A purported adviser to Osama bin Laden testified that he stabbed a federal prison officer with a sharpened comb so he could steal the officer's keys and attack his lawyers.
Mamdouh Mahmud Salim, 44, a native of Sudan, said he was infuriated with his court-appointed lawyers - who were in a nearby locked conference room - because they failed to carry out his assignments. He said he had asked a judge to remove them, but the judge refused.
'I lost every hope to change these lawyers. I only had one recourse, to attack them physically,' Salim told U.S. District Judge Deborah Batts.
The testimony came Wednesday during a pre-sentencing hearing for Salim, allegedly a founding member of bin Laden's al-Qaida terrorist organization. He has pleaded guilty to conspiracy to murder and attempted murder in the November 2000 stabbing of officer Louis Pepe, who was left brain-damaged.

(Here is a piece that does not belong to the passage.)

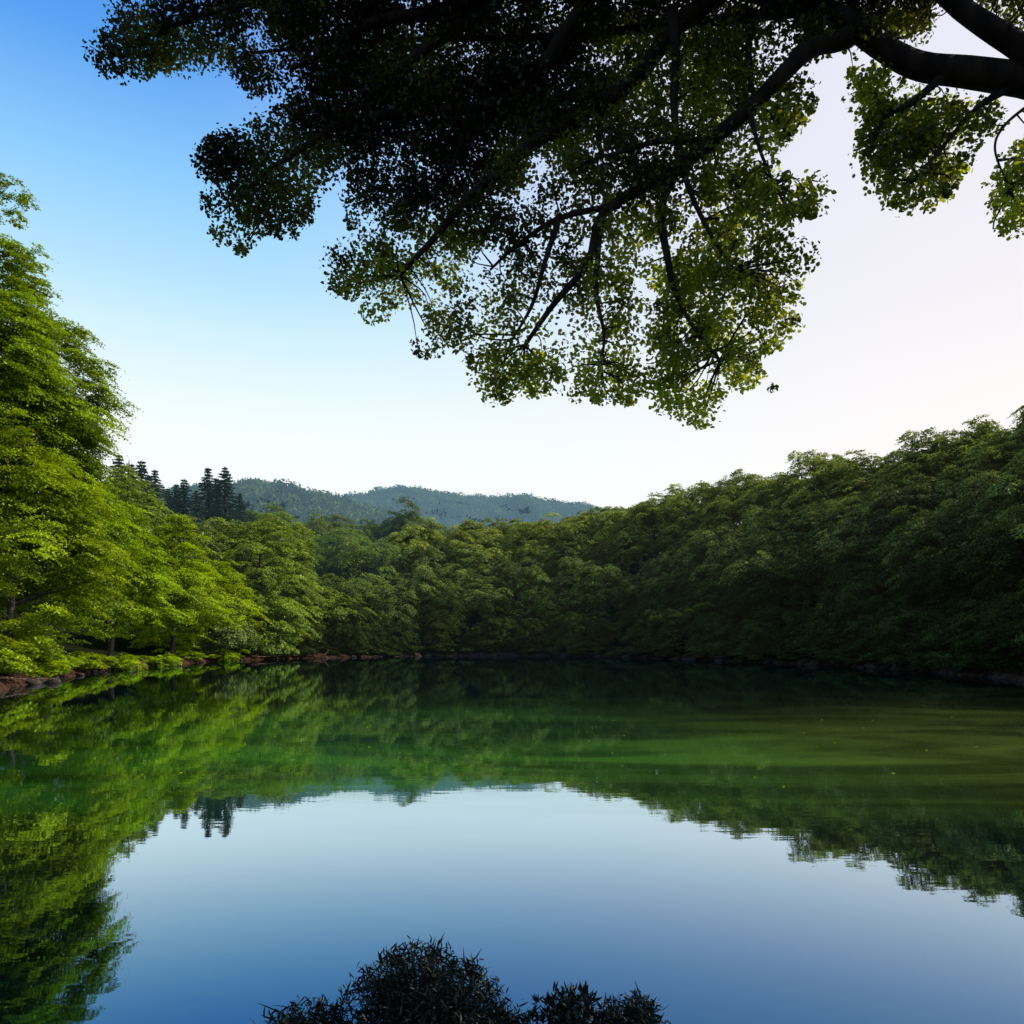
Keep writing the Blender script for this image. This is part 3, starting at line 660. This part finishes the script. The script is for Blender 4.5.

At the time of the assault, Salim was in jail awaiting trial on other conspiracy charges in the attacks on two U.S. embassies in Africa in 1998. The bombings killed 224 people, including a dozen Americans. He has yet to be tried in the bombings.
Salim's testimony conflicted with evidence introduced by prosecutors last week to show that he was plotting to escape from the Metropolitan Correctional Center in New York and take hostages.
Salim denied that claim when questioned by his lawyer, Richard Lind. Lind was assigned to Salim's case after the stabbing; his previous attorneys were dismissed.
Salim conceded that he had drawn landmarks on a newspaper outline of Manhattan found in his cell.
'The truth is, I thought of escaping from the MCC,' he said. 'And if I escaped I don't know where to go in America. I would go directly to the United Nations and say I was innocent.'
If prosecutors prove the stabbing was related to terrorism, Salim could face life in prison. Otherwise, he could face 14 to 17 years.